▸ Given material
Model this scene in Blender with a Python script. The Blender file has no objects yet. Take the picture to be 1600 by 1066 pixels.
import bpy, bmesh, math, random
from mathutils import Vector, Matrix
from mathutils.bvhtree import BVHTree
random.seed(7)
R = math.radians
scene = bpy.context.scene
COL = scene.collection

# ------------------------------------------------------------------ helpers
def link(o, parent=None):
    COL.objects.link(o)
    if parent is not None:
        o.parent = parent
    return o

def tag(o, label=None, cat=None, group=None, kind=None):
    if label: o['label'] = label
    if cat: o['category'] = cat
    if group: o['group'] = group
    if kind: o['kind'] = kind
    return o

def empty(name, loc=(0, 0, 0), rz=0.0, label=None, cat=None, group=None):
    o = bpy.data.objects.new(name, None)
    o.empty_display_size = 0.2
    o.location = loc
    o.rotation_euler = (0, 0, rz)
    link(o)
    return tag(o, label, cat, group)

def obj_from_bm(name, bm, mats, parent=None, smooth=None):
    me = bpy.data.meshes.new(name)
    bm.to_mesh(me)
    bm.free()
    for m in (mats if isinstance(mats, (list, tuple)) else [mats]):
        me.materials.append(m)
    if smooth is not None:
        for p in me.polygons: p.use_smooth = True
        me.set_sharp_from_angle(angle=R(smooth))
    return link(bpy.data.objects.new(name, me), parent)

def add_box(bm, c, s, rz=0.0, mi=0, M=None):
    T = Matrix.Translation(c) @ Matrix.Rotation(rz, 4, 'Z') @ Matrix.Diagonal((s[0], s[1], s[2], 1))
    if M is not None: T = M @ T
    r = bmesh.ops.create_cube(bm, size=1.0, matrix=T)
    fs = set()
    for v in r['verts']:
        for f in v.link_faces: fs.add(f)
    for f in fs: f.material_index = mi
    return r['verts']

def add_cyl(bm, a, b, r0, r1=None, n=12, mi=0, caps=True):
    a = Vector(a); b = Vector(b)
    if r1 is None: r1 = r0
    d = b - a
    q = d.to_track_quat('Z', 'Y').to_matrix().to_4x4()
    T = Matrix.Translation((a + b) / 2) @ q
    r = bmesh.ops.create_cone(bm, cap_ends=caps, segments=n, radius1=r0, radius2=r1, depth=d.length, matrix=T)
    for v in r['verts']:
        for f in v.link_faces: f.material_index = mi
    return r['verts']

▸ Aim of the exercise
Extract each line of the material exactly as it stands.

▸ The reply
Model this scene in Blender with a Python script. The Blender file has no objects yet. Take the picture to be 1600 by 1066 pixels.
import bpy, bmesh, math, random
from mathutils import Vector, Matrix
from mathutils.bvhtree import BVHTree
random.seed(7)
R = math.radians
scene = bpy.context.scene
COL = scene.collection

# ------------------------------------------------------------------ helpers
def link(o, parent=None):
    COL.objects.link(o)
    if parent is not None:
        o.parent = parent
    return o

def tag(o, label=None, cat=None, group=None, kind=None):
    if label: o['label'] = label
    if cat: o['category'] = cat
    if group: o['group'] = group
    if kind: o['kind'] = kind
    return o

def empty(name, loc=(0, 0, 0), rz=0.0, label=None, cat=None, group=None):
    o = bpy.data.objects.new(name, None)
    o.empty_display_size = 0.2
    o.location = loc
    o.rotation_euler = (0, 0, rz)
    link(o)
    return tag(o, label, cat, group)

def obj_from_bm(name, bm, mats, parent=None, smooth=None):
    me = bpy.data.meshes.new(name)
    bm.to_mesh(me)
    bm.free()
    for m in (mats if isinstance(mats, (list, tuple)) else [mats]):
        me.materials.append(m)
    if smooth is not None:
        for p in me.polygons: p.use_smooth = True
        me.set_sharp_from_angle(angle=R(smooth))
    return link(bpy.data.objects.new(name, me), parent)

def add_box(bm, c, s, rz=0.0, mi=0, M=None):
    T = Matrix.Translation(c) @ Matrix.Rotation(rz, 4, 'Z') @ Matrix.Diagonal((s[0], s[1], s[2], 1))
    if M is not None: T = M @ T
    r = bmesh.ops.create_cube(bm, size=1.0, matrix=T)
    fs = set()
    for v in r['verts']:
        for f in v.link_faces: fs.add(f)
    for f in fs: f.material_index = mi
    return r['verts']

def add_cyl(bm, a, b, r0, r1=None, n=12, mi=0, caps=True):
    a = Vector(a); b = Vector(b)
    if r1 is None: r1 = r0
    d = b - a
    q = d.to_track_quat('Z', 'Y').to_matrix().to_4x4()
    T = Matrix.Translation((a + b) / 2) @ q
    r = bmesh.ops.create_cone(bm, cap_ends=caps, segments=n, radius1=r0, radius2=r1, depth=d.length, matrix=T)
    for v in r['verts']:
        for f in v.link_faces: f.material_index = mi
    return r['verts']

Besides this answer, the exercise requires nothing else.